Karen Cooling, a spokesperson for the Communications, Energy and Paperworkers Union of Canada, said the union had to make some compromises to get a new collective agreement that would see the pulp mill reopen.

"Sorry, I'm going to get a little bit emotional here," she said as she described the union's local president as a "working class hero" for holding his membership together throughout.

Mr. Bell was also teary eyed throughout the news conference announcing the deal. When asked about it, he struggled for more than half a minute to respond.

"It tore my heart out to see that community go down, but they never left me," Mr. Bell said when he had composed himself. "I wouldn't have blamed the people of Mackenzie for throwing me out in the last election. It has to be tough for the 5,000 people who didn't know what they were going to do. But they didn't. For me, today … Mackenzie is back."

Jim Clefstad has run a clothing shop in town for 35 years. On Friday, he said he could feel the optimism returning.

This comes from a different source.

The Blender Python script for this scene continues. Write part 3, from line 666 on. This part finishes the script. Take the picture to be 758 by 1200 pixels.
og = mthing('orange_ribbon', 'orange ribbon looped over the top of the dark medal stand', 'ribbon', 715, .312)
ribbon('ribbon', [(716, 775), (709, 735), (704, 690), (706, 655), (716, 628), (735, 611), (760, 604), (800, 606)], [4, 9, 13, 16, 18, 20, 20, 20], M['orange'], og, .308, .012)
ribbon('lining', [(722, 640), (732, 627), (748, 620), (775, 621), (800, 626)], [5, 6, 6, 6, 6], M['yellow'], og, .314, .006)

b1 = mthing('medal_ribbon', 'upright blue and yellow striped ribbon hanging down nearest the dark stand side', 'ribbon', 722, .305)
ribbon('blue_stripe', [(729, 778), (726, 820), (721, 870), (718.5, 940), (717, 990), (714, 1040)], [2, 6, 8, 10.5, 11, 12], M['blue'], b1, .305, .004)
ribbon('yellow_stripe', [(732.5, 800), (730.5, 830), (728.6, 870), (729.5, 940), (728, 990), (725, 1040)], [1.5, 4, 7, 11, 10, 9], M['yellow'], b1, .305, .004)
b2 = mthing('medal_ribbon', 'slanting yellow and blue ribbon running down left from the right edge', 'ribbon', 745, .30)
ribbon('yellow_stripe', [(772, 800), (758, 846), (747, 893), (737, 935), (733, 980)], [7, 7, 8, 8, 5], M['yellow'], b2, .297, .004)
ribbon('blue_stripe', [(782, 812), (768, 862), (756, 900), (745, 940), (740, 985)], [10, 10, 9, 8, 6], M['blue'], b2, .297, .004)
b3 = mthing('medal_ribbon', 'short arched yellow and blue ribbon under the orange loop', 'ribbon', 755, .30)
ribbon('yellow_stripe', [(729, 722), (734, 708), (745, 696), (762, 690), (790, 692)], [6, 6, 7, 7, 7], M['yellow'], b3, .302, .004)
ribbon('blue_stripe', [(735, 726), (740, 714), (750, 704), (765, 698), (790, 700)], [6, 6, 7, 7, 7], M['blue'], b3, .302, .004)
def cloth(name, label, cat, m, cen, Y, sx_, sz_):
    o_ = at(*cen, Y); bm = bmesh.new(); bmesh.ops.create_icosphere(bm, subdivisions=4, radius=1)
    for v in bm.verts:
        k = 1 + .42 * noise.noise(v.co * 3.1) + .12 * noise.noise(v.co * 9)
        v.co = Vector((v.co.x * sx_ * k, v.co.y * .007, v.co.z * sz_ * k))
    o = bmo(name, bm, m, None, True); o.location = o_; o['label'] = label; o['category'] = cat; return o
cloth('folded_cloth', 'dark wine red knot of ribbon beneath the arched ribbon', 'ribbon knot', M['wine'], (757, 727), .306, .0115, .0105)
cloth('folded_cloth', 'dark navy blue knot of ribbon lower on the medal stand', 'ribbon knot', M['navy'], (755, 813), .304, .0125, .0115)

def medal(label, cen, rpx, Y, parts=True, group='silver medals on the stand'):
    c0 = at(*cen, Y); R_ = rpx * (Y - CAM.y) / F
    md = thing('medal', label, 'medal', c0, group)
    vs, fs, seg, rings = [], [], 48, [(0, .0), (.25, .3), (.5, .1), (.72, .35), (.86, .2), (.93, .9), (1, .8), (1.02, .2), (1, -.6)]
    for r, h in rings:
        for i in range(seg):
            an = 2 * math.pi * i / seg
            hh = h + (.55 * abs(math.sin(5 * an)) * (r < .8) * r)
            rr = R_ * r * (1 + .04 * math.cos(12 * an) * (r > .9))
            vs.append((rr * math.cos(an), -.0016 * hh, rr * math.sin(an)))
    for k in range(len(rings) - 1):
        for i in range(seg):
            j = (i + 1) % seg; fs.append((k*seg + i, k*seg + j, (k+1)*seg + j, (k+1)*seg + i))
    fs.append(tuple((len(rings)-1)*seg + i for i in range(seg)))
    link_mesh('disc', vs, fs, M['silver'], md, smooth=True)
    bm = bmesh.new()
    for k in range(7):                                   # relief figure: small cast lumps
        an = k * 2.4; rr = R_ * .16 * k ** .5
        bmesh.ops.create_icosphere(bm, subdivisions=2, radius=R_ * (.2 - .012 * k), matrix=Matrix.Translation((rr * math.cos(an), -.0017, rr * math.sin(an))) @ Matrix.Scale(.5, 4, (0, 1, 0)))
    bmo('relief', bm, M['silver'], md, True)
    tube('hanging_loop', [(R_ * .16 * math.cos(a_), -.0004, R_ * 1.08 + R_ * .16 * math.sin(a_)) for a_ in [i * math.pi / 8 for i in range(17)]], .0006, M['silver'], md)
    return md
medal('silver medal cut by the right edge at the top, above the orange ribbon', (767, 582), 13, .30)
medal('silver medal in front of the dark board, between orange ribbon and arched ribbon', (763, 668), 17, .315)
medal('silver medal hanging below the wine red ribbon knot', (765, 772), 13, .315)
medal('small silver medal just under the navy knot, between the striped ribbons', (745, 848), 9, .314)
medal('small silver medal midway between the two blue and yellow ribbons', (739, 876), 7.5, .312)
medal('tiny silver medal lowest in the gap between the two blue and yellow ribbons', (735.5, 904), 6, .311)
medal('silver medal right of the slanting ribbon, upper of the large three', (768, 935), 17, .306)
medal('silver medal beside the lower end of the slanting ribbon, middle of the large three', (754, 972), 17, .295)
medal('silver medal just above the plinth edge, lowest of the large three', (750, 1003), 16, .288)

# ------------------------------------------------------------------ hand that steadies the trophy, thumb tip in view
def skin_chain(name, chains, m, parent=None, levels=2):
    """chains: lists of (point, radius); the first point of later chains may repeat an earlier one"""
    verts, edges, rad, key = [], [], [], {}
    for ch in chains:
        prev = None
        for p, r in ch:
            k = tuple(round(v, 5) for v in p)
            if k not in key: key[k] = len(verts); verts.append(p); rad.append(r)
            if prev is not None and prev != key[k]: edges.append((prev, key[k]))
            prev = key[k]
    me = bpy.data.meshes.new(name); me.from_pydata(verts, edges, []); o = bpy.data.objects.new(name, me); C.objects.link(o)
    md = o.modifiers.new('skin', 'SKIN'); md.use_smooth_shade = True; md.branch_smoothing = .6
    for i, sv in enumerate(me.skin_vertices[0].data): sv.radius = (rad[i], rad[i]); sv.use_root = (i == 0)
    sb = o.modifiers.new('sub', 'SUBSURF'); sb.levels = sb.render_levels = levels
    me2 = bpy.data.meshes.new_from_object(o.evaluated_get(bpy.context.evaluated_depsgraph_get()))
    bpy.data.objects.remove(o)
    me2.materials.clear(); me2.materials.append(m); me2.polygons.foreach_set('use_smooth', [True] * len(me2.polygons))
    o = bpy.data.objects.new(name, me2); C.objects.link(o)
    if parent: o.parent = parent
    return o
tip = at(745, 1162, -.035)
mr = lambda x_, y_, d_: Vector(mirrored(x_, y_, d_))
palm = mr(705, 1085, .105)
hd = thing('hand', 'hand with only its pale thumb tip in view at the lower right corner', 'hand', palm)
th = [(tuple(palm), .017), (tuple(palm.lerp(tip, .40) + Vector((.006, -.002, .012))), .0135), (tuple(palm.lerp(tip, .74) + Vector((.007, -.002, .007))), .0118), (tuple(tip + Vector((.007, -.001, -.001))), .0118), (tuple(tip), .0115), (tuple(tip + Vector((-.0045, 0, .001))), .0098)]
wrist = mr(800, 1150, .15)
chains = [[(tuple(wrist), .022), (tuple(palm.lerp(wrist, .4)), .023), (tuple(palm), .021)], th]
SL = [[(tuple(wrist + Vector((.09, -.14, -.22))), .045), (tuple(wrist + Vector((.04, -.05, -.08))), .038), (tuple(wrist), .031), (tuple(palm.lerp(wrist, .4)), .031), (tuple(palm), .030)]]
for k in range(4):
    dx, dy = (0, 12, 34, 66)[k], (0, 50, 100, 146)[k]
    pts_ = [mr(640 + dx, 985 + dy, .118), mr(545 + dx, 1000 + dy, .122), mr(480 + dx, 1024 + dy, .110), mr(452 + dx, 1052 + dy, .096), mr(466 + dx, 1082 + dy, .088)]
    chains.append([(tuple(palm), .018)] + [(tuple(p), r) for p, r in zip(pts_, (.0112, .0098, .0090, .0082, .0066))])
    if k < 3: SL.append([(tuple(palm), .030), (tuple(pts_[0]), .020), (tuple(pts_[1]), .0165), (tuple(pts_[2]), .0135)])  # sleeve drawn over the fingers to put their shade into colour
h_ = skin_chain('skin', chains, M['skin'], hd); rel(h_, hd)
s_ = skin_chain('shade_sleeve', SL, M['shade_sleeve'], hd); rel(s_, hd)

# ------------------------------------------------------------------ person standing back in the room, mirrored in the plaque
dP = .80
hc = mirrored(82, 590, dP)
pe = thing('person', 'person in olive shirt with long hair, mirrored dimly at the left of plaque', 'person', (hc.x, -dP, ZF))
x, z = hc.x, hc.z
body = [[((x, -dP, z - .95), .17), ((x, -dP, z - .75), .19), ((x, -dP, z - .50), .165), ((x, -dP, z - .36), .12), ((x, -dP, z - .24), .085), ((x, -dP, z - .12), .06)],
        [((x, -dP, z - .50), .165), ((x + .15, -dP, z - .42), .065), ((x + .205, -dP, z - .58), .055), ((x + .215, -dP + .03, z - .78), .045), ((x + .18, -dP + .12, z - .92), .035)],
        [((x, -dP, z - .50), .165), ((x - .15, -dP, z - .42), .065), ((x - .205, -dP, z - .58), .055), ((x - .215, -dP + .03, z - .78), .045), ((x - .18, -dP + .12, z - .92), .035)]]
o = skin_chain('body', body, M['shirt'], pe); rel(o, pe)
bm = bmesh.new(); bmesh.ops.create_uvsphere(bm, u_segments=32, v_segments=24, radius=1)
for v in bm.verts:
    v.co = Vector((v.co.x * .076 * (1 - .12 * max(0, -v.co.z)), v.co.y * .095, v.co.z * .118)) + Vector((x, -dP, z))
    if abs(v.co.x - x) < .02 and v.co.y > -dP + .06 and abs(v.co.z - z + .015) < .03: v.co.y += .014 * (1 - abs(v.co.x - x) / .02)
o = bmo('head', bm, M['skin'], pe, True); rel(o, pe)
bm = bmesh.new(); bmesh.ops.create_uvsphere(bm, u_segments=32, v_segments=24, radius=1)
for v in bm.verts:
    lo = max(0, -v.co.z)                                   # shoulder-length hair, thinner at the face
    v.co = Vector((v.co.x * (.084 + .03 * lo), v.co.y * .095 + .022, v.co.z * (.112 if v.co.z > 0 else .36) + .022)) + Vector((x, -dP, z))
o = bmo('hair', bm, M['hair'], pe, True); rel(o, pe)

"What we have gone through in the last 24 months, it has been traumatic for a lot of families." But as he sorted through a new shipment of Carhartt's, the heavy-duty canvas dungarees and bib overalls favoured on the worksite, he was happy to have some new stock on the shelves. "I'm starting to buy with less caution," he said.

However, the pulp-mill deal wasn't universally applauded. Greenpeace is targeting the parent company, Sinar Mas, saying its environmental record in Indonesia includes illegal logging and rain-forest destruction.

"Sinar Mas should expect their environmental record in Indonesia and the Greenpeace campaign to follow their business wherever it goes," said Greenpeace campaigner Stephanie Goodwin.

Mr. Bell said he has met with Greenpeace to hear their concerns, but is confident the company is in full environmental compliance at its only other Canadian mill, in Saskatchewan. And, he added, Sinar Mas won't be doing the harvesting for the mill's fibre supply. The forest licence has been awarded to the McLeod Lake Indian Band.